Hemos oído hacer este argumento: Dios, que es soberanamente
bueno, no puede condenar al hombre a empezar de nuevo una serie de
miserias y tribulaciones. ¿Acaso se puede sacar la conclusión de que
hay más bondad en condenar a un hombre a un sufrimiento perpetuo
por algunos momentos de error, que ofreciéndole medios de reparar
sus faltas? “Había dos fabricantes, cada uno de los cuales tenía un
obrero que podía aspirar a ser socio de su principal. Sucedió que, en
cierta ocasión, ambos obreros emplearon muy mal su jornada de
trabajo, mereciendo por ello ser despedidos. Uno de los dos fabricantes
despidió al obrero a pesar de sus súplicas, el cual no encontrando
trabajo murió en la miseria. El otro dijo al suyo: perdiste un día y me
debes otro en compensación. Ejecutaste mal tu trabajo y me debes
reparación. Te permito que vuelvas a empezarlo; procura hacerlo bien
y no te despediré y podrás continuar aspirando a la posición superior
que te prometí”. ¿Hay necesidad de preguntar cuál de los dos
fabricantes fue más humano? Y Dios, que es la misma clemencia,
¿será más inexorable que un hombre? La idea de que nuestro destino
queda eternamente decidido por algunos años de prueba, aun cuando
no haya dependido siempre de nosotros la consecución de la
perfección en la Tierra, tiene algo de doloroso, mientras que la idea
contraria es eminentemente consoladora, pues no nos arrebata la
esperanza. Así, pues, sin decidirnos ni en pro ni en contra de la
pluralidad de las existencias, sin dar predilección a una hipótesis o a
otra, diremos que, si podemos escoger, no existe nadie que prefiera
un juicio sin apelación. Un filósofo dijo que si Dios no existiera sería
necesario inventarlo para la felicidad del género humano; podría
decirse lo mismo de la pluralidad de existencias. Pero como dijimos,
Dios no nos pide permiso, ni consulta nuestro gusto; esto es o no es.
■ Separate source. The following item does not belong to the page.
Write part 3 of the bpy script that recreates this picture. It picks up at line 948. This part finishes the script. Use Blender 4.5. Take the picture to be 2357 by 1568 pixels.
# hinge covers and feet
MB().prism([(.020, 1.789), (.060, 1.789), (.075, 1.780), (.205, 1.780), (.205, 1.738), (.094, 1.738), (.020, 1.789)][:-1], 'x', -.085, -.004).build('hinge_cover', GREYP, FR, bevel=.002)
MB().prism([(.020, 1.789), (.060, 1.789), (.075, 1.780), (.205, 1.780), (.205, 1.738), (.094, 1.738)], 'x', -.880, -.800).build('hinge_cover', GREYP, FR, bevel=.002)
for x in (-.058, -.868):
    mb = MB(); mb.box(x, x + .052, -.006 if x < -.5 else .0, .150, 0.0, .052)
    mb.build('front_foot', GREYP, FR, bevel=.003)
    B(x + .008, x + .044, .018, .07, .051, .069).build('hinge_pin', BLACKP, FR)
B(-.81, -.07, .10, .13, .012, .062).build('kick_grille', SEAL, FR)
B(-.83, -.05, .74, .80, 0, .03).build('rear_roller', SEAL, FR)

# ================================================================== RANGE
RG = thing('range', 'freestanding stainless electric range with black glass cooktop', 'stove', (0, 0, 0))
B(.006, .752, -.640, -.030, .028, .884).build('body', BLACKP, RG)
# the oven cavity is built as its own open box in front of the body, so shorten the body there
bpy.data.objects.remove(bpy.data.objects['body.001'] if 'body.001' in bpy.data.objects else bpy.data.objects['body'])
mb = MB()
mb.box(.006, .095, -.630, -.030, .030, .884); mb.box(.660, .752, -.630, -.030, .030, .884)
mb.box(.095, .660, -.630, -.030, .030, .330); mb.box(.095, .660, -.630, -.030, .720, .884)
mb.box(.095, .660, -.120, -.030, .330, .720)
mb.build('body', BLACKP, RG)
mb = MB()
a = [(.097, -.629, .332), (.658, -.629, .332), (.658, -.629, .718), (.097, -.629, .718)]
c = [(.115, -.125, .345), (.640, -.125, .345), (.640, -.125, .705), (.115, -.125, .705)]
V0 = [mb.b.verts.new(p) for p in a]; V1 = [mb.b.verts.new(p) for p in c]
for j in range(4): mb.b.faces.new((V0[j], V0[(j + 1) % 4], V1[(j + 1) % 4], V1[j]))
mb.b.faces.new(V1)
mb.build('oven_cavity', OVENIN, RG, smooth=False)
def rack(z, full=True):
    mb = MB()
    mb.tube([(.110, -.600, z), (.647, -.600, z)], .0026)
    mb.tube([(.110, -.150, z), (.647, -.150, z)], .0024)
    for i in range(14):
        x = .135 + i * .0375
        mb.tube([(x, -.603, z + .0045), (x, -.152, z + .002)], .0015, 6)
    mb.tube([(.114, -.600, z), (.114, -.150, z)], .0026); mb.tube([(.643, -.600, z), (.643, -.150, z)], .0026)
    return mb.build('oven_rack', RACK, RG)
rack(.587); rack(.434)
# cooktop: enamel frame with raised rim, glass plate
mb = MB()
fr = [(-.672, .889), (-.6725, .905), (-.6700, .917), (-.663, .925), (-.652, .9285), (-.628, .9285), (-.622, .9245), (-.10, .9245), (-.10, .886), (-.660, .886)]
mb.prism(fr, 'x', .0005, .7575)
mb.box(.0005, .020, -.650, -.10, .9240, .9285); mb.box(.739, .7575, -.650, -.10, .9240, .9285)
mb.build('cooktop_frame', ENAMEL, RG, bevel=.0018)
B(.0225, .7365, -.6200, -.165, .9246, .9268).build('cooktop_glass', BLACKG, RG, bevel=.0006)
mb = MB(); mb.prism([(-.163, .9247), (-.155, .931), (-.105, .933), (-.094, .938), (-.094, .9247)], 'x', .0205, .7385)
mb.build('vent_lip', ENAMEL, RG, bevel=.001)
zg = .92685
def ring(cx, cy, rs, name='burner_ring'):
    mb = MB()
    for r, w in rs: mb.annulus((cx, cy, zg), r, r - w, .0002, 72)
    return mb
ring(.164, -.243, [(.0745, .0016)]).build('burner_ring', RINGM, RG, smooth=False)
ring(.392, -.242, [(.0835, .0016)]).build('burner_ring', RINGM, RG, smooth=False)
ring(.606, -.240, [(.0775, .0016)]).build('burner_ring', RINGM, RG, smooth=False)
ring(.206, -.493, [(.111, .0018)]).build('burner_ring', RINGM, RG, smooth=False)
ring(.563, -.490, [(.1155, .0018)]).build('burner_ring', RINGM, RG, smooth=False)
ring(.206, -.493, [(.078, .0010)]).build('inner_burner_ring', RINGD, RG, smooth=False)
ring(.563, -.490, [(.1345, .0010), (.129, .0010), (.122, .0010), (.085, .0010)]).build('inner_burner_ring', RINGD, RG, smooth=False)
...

Veamos de que lado están las probabilidades y examinemos la materia
bajo otro aspecto, haciendo siempre abstracción de la enseñanza de
los Espíritus y considerándola únicamente como estudio filosófico.
Es evidente que, si no existe la reencarnación, sólo hay una
existencia corporal. Si nuestra actual existencia corporal es la única,
el alma de cada hombre es creada al nacer, a menos que se admita su
anterioridad, en cuyo caso se preguntaría lo que era el alma antes de
su nacimiento y si ese estado no constituiría de alguna forma una
existencia. No cabe término medio: o el alma existía o no existía antes
del cuerpo; si existía antes del cuerpo, ¿cuál era su situación? ¿Tenía
o no conciencia de sí misma? Si no tenía conciencia era como si no
existiese. Si tenía su individualidad, ¿era progresiva o estacionaria?
En uno y otro caso, ¿en qué grado se encontraba al ingresar en el
cuerpo? Admitiendo, de acuerdo con la creencia vulgar, que el alma
nace con el cuerpo, o lo que da lo mismo, que antes de su encarnación
no tenía sino facultades negativas, sentamos las siguientes cuestiones:
1 - ¿Por qué el alma manifiesta aptitudes tan diversas e
independientes de las ideas adquiridas por la educación?
2 - ¿De dónde proviene la actitud extranormal de ciertos niños
de cierta edad para tal arte, o ciencia, mientras otros no pasan de ser
incapaces o mediocres durante toda la vida?
3 - ¿De dónde proceden las ideas innatas o intuitivas de unos,
de las cuales carecen otros?
4 - ¿De dónde se originan en ciertos niños esos instintos
precoces de vicios o virtudes, esos sentimientos innatos de dignidad
o de bajeza, que contrastan con el medio en que han nacido?
5 - ¿Por qué, haciendo abstracción de la educación, están más
adelantados unos hombres que otros?
6 - ¿Por qué hay salvajes y hombres civilizados? Si adoptáis a
un niño hotentote recién nacido y lo educáis en los mejores colegios,
¿haréis de él algún día, un Laplace o un Newton?